« La transmission des savoirs » fut publié en 1984. Le livre fut réédité une première fois en 1990 et une deuxième fois il y a quelques jours.
Geneviève et moi avions mis en commun – grâce à une bourse de la Mission du Patrimoine Ethnologique du Ministère français de la Culture – tout ce que nous savions sur le savoir empirique des pêcheurs, ostréiculteurs et paludiers du Morbihan et de la Loire-Atlantique et nous en avons fait un livre sur la manière dont ce savoir se transmet.
Le livre fut publié par la Maison des Sciences de l’Homme. Son premier scoop, c’est que le savoir empirique en réalité, ne se transmet pas, seul du travail se transmet. Nous montrons comment l’école en fait de la chair à pâté et propose à sa place, non pas, comme elle l’imagine, le savoir scientifique, mais le « savoir scolaire » qui en est une version passée au rouleau compresseur, fait de phrases disjointes et dont toute théorie a été exprimée dans le processus d’aplatissement. Quant au savoir empirique, il est fondé sur le cas singulier et est privé de toute ambition théorique, il est focalisé sur « ce qui marche ici et maintenant » et est réinventé de toutes pièces à chaque génération dans un long processus d’identification personnelle.
Et cette réinvention se fait dans un cadre précis : celui de la petite unité familiale que constituent un bateau de pêche, des parcs à huîtres ou une saline. L’influence de la forme de cette unité de production va extrêmement loin : imposant – comme l’avait déjà vu Tchayanov – la quantité de travail produite et son rythme, mais aussi la taille de la famille et sa composition. Vingt-cinq ans plus tard, je persiste à croire que notre prévision du nombre exact de garçons et de filles dans les familles de pêcheurs et de paludiers à partir des contraintes qu’imposent respectivement la reproduction d’un équipage et du personnel d’une saline, demeure un des grands moments de la sociologie.

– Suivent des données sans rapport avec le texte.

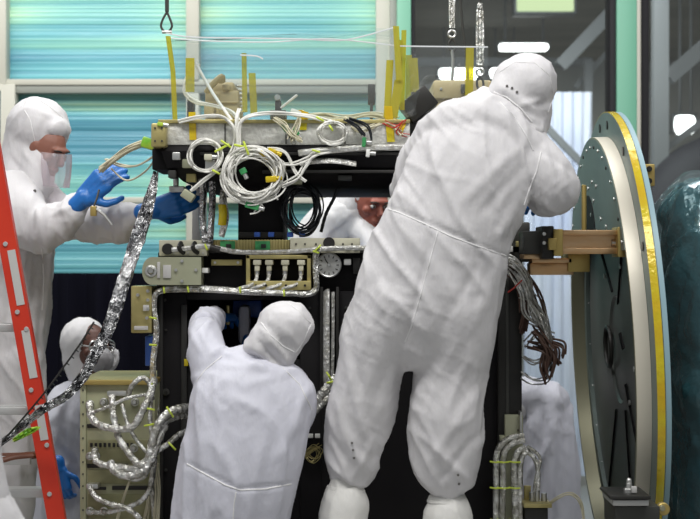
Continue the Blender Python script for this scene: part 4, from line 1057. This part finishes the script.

Une analyse fouillée des différences qui existent entre savoir empirique et savoir scientifique portant sur une multitude de « croyances » entretenues par pêcheurs, ostréiculteurs et paludiers, d’un côté, et scientifiques de l’autre, où le plus bête n’est pas nécessairement celui que l’on pense, constitue ma première aventure en philosophie des sciences, celle qui se poursuit et s’épanouit dans mon « Comment la vérité et la réalité furent inventées » qui paraîtra en septembre chez Gallimard.
L’information fut recueillie par nous durant la période qui s’étend de 1973 à 1983 mais les leçons qui s’en dégagent demeurent éternelles. Un ouvrage qui, selon l’expression consacrée, « n’a pas pris une ride ».